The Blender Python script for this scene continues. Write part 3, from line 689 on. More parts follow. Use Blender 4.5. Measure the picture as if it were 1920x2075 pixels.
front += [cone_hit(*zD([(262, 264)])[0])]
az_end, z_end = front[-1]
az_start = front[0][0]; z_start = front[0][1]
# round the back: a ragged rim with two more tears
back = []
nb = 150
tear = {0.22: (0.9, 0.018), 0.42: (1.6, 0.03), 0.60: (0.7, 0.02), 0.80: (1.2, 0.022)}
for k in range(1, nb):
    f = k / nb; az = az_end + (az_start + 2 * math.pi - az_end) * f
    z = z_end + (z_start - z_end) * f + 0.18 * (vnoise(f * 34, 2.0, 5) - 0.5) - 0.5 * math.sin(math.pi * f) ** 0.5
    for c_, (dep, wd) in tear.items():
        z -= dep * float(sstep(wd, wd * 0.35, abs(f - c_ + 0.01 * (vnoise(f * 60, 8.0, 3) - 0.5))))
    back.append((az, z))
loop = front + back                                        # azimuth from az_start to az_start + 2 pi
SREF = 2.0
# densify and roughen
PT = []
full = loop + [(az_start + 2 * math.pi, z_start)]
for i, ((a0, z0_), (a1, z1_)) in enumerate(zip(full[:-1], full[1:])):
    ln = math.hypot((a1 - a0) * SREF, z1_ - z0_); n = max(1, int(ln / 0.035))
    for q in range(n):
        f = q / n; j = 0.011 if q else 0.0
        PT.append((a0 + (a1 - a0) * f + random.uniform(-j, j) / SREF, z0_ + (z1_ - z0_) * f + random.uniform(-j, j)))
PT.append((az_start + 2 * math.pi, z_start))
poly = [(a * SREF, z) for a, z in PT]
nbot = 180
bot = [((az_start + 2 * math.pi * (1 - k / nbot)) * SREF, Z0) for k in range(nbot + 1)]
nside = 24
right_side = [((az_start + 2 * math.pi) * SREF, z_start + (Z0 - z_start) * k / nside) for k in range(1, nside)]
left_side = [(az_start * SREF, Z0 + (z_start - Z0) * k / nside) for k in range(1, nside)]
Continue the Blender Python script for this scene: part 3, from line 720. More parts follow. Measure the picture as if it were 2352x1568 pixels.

**Stated problem**
Go through the records and print each one exactly.

**Finished answer**
The Blender Python script for this scene continues. Write part 3, from line 689 on. More parts follow. Use Blender 4.5. Measure the picture as if it were 1920x2075 pixels.
front += [cone_hit(*zD([(262, 264)])[0])]
az_end, z_end = front[-1]
az_start = front[0][0]; z_start = front[0][1]
# round the back: a ragged rim with two more tears
back = []
nb = 150
tear = {0.22: (0.9, 0.018), 0.42: (1.6, 0.03), 0.60: (0.7, 0.02), 0.80: (1.2, 0.022)}
for k in range(1, nb):
    f = k / nb; az = az_end + (az_start + 2 * math.pi - az_end) * f
    z = z_end + (z_start - z_end) * f + 0.18 * (vnoise(f * 34, 2.0, 5) - 0.5) - 0.5 * math.sin(math.pi * f) ** 0.5
    for c_, (dep, wd) in tear.items():
        z -= dep * float(sstep(wd, wd * 0.35, abs(f - c_ + 0.01 * (vnoise(f * 60, 8.0, 3) - 0.5))))
    back.append((az, z))
loop = front + back                                        # azimuth from az_start to az_start + 2 pi
SREF = 2.0
# densify and roughen
PT = []
full = loop + [(az_start + 2 * math.pi, z_start)]
for i, ((a0, z0_), (a1, z1_)) in enumerate(zip(full[:-1], full[1:])):
    ln = math.hypot((a1 - a0) * SREF, z1_ - z0_); n = max(1, int(ln / 0.035))
    for q in range(n):
        f = q / n; j = 0.011 if q else 0.0
        PT.append((a0 + (a1 - a0) * f + random.uniform(-j, j) / SREF, z0_ + (z1_ - z0_) * f + random.uniform(-j, j)))
PT.append((az_start + 2 * math.pi, z_start))
poly = [(a * SREF, z) for a, z in PT]
nbot = 180
bot = [((az_start + 2 * math.pi * (1 - k / nbot)) * SREF, Z0) for k in range(nbot + 1)]
nside = 24
right_side = [((az_start + 2 * math.pi) * SREF, z_start + (Z0 - z_start) * k / nside) for k in range(1, nside)]
left_side = [(az_start * SREF, Z0 + (z_start - Z0) * k / nside) for k in range(1, nside)]
Continue the Blender Python script for this scene: part 3, from line 720. More parts follow. Measure the picture as if it were 2352x1568 pixels.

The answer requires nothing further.